### Provided data
┄┄┄┄┄┄┄┄┄┄┄┄┄┄┄┄┄┄┄┄
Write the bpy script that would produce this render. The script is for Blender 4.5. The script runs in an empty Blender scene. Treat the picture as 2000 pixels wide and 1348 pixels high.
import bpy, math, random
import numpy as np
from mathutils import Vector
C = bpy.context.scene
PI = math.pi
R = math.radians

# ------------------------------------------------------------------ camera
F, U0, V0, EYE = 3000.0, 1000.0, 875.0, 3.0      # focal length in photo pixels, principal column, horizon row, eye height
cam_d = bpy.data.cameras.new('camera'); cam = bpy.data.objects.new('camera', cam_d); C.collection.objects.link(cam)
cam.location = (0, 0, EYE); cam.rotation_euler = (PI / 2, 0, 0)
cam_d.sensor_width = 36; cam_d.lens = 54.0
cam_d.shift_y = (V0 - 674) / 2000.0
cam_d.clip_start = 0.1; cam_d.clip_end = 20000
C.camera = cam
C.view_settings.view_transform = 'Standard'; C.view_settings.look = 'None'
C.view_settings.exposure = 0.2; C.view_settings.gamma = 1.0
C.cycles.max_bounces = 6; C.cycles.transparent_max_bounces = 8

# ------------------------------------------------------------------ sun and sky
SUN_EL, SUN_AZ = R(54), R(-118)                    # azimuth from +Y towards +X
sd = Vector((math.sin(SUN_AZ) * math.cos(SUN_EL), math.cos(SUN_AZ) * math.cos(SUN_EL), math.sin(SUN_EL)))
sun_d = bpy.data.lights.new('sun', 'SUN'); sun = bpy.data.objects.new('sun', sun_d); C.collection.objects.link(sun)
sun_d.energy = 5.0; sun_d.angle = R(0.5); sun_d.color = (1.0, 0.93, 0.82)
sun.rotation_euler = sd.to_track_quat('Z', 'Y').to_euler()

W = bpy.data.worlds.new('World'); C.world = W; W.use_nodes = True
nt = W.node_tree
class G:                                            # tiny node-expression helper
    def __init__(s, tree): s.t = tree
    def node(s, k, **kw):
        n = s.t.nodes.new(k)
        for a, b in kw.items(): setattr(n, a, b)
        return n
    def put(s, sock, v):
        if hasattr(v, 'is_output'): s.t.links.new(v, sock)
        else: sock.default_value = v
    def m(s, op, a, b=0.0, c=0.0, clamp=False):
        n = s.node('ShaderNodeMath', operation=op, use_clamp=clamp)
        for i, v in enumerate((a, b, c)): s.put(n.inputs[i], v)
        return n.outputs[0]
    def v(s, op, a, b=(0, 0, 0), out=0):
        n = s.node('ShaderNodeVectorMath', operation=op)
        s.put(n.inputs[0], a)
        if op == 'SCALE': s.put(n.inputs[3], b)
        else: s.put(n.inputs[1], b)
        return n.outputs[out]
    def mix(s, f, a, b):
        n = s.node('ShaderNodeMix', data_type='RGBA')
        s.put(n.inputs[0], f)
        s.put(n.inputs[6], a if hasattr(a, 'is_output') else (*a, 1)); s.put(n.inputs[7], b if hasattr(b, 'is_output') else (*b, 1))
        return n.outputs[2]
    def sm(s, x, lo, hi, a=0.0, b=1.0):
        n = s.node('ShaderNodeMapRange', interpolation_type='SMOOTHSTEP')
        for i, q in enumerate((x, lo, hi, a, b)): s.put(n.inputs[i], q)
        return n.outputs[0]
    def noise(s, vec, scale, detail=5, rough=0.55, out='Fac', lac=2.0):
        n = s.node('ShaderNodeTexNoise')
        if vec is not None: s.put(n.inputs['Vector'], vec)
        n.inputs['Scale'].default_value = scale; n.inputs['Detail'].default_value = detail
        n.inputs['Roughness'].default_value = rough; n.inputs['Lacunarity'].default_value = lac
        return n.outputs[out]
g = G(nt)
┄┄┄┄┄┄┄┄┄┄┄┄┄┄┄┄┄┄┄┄
Write out every line exactly as it stands.

### Exercise result
Write the bpy script that would produce this render. The script is for Blender 4.5. The script runs in an empty Blender scene. Treat the picture as 2000 pixels wide and 1348 pixels high.
import bpy, math, random
import numpy as np
from mathutils import Vector
C = bpy.context.scene
PI = math.pi
R = math.radians

# ------------------------------------------------------------------ camera
F, U0, V0, EYE = 3000.0, 1000.0, 875.0, 3.0      # focal length in photo pixels, principal column, horizon row, eye height
cam_d = bpy.data.cameras.new('camera'); cam = bpy.data.objects.new('camera', cam_d); C.collection.objects.link(cam)
cam.location = (0, 0, EYE); cam.rotation_euler = (PI / 2, 0, 0)
cam_d.sensor_width = 36; cam_d.lens = 54.0
cam_d.shift_y = (V0 - 674) / 2000.0
cam_d.clip_start = 0.1; cam_d.clip_end = 20000
C.camera = cam
C.view_settings.view_transform = 'Standard'; C.view_settings.look = 'None'
C.view_settings.exposure = 0.2; C.view_settings.gamma = 1.0
C.cycles.max_bounces = 6; C.cycles.transparent_max_bounces = 8

# ------------------------------------------------------------------ sun and sky
SUN_EL, SUN_AZ = R(54), R(-118)                    # azimuth from +Y towards +X
sd = Vector((math.sin(SUN_AZ) * math.cos(SUN_EL), math.cos(SUN_AZ) * math.cos(SUN_EL), math.sin(SUN_EL)))
sun_d = bpy.data.lights.new('sun', 'SUN'); sun = bpy.data.objects.new('sun', sun_d); C.collection.objects.link(sun)
sun_d.energy = 5.0; sun_d.angle = R(0.5); sun_d.color = (1.0, 0.93, 0.82)
sun.rotation_euler = sd.to_track_quat('Z', 'Y').to_euler()

W = bpy.data.worlds.new('World'); C.world = W; W.use_nodes = True
nt = W.node_tree
class G:                                            # tiny node-expression helper
    def __init__(s, tree): s.t = tree
    def node(s, k, **kw):
        n = s.t.nodes.new(k)
        for a, b in kw.items(): setattr(n, a, b)
        return n
    def put(s, sock, v):
        if hasattr(v, 'is_output'): s.t.links.new(v, sock)
        else: sock.default_value = v
    def m(s, op, a, b=0.0, c=0.0, clamp=False):
        n = s.node('ShaderNodeMath', operation=op, use_clamp=clamp)
        for i, v in enumerate((a, b, c)): s.put(n.inputs[i], v)
        return n.outputs[0]
    def v(s, op, a, b=(0, 0, 0), out=0):
        n = s.node('ShaderNodeVectorMath', operation=op)
        s.put(n.inputs[0], a)
        if op == 'SCALE': s.put(n.inputs[3], b)
        else: s.put(n.inputs[1], b)
        return n.outputs[out]
    def mix(s, f, a, b):
        n = s.node('ShaderNodeMix', data_type='RGBA')
        s.put(n.inputs[0], f)
        s.put(n.inputs[6], a if hasattr(a, 'is_output') else (*a, 1)); s.put(n.inputs[7], b if hasattr(b, 'is_output') else (*b, 1))
        return n.outputs[2]
    def sm(s, x, lo, hi, a=0.0, b=1.0):
        n = s.node('ShaderNodeMapRange', interpolation_type='SMOOTHSTEP')
        for i, q in enumerate((x, lo, hi, a, b)): s.put(n.inputs[i], q)
        return n.outputs[0]
    def noise(s, vec, scale, detail=5, rough=0.55, out='Fac', lac=2.0):
        n = s.node('ShaderNodeTexNoise')
        if vec is not None: s.put(n.inputs['Vector'], vec)
        n.inputs['Scale'].default_value = scale; n.inputs['Detail'].default_value = detail
        n.inputs['Roughness'].default_value = rough; n.inputs['Lacunarity'].default_value = lac
        return n.outputs[out]
g = G(nt)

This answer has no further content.